**EXERCISE:** Extract every line of the material that holds the string "part".

(Scripts that build scenes)
--------------------------------------------------

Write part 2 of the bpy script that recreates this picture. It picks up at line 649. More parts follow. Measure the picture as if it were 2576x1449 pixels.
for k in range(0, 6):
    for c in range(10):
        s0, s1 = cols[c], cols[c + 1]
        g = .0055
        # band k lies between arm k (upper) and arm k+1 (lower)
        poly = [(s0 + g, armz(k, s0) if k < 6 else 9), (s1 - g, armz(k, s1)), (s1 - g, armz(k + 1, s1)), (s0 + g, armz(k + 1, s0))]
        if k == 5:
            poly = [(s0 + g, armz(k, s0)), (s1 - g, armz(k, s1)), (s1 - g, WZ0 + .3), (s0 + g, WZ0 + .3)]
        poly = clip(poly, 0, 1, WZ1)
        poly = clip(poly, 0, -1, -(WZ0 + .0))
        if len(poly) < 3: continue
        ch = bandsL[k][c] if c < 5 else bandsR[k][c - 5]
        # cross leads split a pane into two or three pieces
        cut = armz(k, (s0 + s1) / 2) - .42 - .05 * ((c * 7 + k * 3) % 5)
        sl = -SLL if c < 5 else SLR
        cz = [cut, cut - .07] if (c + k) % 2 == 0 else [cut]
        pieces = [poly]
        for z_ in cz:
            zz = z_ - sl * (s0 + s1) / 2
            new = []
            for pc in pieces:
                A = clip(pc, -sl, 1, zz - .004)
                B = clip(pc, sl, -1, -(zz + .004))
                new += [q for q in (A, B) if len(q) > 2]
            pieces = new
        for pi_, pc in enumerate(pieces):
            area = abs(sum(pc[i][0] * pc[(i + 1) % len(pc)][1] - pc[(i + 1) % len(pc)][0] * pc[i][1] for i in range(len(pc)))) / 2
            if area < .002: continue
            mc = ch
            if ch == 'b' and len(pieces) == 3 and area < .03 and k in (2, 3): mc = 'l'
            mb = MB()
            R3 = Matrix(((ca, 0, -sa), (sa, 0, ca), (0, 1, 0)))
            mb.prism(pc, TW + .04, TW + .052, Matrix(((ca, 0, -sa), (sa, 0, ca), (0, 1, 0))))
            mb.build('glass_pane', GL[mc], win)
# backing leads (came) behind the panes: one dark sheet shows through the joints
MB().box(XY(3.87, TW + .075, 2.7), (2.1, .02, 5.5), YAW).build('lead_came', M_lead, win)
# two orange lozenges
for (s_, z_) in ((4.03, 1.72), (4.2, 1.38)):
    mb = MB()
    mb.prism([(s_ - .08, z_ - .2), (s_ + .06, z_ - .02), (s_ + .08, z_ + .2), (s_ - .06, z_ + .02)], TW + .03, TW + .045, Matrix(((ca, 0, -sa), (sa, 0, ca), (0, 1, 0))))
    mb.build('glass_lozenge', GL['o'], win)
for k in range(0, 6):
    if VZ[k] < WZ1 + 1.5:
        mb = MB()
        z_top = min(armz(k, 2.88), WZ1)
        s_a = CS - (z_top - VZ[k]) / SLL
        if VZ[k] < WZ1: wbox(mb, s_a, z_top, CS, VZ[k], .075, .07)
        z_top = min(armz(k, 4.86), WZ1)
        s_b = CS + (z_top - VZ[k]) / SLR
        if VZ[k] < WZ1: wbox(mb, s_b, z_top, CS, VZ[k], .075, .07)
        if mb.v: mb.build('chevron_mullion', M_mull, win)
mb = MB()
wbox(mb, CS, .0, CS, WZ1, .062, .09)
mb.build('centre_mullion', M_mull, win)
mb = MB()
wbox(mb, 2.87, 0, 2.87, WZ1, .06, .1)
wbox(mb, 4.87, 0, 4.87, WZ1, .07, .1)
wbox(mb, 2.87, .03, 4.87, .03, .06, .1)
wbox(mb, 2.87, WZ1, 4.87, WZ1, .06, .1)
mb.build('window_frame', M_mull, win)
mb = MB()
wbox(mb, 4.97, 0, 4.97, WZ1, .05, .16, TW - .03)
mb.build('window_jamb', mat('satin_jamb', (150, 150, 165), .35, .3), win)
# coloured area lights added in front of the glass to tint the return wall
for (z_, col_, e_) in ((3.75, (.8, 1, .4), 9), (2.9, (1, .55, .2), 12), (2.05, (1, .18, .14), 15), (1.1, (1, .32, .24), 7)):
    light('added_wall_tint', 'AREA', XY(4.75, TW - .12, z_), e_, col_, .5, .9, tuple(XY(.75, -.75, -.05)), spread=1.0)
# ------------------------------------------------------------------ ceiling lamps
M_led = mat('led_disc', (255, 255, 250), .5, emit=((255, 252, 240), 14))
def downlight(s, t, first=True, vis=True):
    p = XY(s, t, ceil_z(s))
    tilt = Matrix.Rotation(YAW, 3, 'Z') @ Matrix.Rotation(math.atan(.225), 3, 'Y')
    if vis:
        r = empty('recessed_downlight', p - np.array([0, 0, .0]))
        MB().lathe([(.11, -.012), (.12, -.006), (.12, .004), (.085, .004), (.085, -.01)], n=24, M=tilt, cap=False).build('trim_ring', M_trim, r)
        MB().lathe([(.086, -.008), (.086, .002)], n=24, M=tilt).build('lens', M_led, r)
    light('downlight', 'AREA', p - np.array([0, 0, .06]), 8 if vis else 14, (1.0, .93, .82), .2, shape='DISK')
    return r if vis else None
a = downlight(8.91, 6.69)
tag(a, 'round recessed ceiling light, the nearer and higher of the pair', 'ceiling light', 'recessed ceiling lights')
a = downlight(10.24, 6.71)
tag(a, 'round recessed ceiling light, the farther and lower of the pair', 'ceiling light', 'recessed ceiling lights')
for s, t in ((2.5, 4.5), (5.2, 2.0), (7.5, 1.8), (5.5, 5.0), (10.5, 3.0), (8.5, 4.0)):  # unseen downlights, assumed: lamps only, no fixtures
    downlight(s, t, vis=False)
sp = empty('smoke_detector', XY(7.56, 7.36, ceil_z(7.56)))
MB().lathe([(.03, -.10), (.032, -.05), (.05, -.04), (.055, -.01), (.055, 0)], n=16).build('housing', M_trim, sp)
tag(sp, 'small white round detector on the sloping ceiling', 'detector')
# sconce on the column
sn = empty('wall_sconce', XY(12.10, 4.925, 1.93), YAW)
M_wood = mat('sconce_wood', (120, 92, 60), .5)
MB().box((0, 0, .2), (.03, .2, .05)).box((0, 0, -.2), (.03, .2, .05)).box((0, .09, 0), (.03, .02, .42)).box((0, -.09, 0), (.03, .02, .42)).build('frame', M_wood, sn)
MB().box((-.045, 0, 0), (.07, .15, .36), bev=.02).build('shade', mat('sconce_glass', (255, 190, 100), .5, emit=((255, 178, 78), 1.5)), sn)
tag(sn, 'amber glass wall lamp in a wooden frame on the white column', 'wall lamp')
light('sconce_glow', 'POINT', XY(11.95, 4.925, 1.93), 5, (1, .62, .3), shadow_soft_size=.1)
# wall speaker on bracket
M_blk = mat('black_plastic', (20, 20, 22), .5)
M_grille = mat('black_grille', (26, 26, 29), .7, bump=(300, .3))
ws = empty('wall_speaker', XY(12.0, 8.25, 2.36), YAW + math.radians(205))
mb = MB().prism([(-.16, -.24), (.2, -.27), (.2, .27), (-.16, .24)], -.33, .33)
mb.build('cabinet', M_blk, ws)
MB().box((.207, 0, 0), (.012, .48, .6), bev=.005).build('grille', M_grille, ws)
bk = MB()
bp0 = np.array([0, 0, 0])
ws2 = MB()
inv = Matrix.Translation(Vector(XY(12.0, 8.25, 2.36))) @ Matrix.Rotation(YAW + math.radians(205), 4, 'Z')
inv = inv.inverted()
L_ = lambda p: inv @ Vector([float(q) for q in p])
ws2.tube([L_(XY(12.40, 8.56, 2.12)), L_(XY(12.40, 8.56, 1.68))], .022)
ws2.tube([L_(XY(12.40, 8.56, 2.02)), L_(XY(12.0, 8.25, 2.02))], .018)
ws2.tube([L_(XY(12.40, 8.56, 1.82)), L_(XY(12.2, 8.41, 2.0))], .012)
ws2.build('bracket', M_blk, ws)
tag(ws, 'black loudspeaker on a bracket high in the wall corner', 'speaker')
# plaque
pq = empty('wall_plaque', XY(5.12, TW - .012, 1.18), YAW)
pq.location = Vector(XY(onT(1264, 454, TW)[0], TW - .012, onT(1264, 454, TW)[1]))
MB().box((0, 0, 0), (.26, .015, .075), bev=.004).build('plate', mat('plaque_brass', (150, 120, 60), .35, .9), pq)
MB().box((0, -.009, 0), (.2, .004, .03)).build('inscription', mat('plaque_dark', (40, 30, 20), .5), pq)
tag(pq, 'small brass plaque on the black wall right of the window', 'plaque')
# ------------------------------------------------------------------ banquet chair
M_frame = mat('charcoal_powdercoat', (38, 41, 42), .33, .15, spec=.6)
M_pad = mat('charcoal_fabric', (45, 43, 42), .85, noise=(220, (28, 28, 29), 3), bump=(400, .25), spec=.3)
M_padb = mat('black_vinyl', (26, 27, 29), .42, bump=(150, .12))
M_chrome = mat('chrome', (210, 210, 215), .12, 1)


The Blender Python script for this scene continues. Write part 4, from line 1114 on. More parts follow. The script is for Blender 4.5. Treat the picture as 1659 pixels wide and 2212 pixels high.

--------------------------------------------------

**THE SOLUTION:**
Write part 2 of the bpy script that recreates this picture. It picks up at line 649. More parts follow. Measure the picture as if it were 2576x1449 pixels.
The Blender Python script for this scene continues. Write part 4, from line 1114 on. More parts follow. The script is for Blender 4.5. Treat the picture as 1659 pixels wide and 2212 pixels high.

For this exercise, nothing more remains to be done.